More than 40 paintings, drawings and birthday cards by Frank Auerbach, all of them owned by his friend and admirer Lucian Freud, have gone on public display as a group before they are dispersed to collections around the UK.

In May it was announced that Freud's estate had offered the 15 oil paintings and 29 works on paper by Auerbach, one of Britain's greatest living artists, to the government in lieu of around £16m of inheritance tax.

Because the bequest is so large and valuable it is being split up with museums and galleries now bidding for different works and groupings of works. Before that happens all the works are being displayed together at Tate Britain.
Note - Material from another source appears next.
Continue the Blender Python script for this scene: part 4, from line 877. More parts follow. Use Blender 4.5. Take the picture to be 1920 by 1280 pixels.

They include drawings from Auerbach's student days, thickly textured portraits, vibrant landscapes of Camden Town in north London where he has lived and worked for 60 years, and hand-drawn birthday cards which Freud later framed.

"The latter are particularly poignant," said Tate Britain curator Elena Crippa. "There is so much affection in them and they give the lie to the common portrayal of Auerbach and Freud as rather austere artists."

A birthday card sent from Auerbach to Freud c2009-10 A birthday card sent from Auerbach to Freud c2009-10. Photograph: Frank Auerbach/Tate Britain

The cards are cheerful and fun and will be reassuring for most of the population because they show Auerbach did not always get his timing right. "Dear Lucian," one reads. "Very many happy returns of next Wednesday (they say that they can only deliver today, Love Frank)."

Another, which is a drawing of a well-known photograph that was taken of the two men in 2002 having breakfast at the Cock Tavern in Smithfield, reads: "Dear Lucian, This very ill-timed Birthday present. I have just been in to Paxton & W [Whitfield] and wanted to get a ham before they SOLD OUT. Love Frank. PS Many Happy Returns of the 8th."

Freud did collect art – a Corot he owned is now at the National Gallery and three Degas sculptures are at the Courtauld – but he collected no other individual artist on the same scale as he did Auerbach. "As far as we know, it is the most important private collection of Auerbach's worksanywhere," said Crippa.

Auerbach was born in Berlin in 1931 and was sent by his Jewish parents to England in 1939, aged seven.

The display at Tate Britain includes very early life drawings from the late 1940s when Auerbach studied at St Martin's School of Art; portraits of his wife, Julia, and others of Estella Olive West ("E.O.W"), who was Auerbach's main model – and his lover – in the 1950s and 60s; and landscapes with names such as Mornington Crescent – Winter Morning 1989.

Crippa said there was something particularly thrilling about seeing the artist's works in the flesh. "There is something about Auerbach, his work does not reproduce – there is something so wonderfully tactile and you truly need to experience it. To have a chance to see such a wonderful range of works, really important works from different moments in his career, is just extraordinary."

The display comes in advance of a retrospective of the 83-year-old artist's work at Tate Britain in 2015.

• Frank Auerbach: Paintings and drawings from the Lucian Freud estate is on display at Tate Britain until 9 November.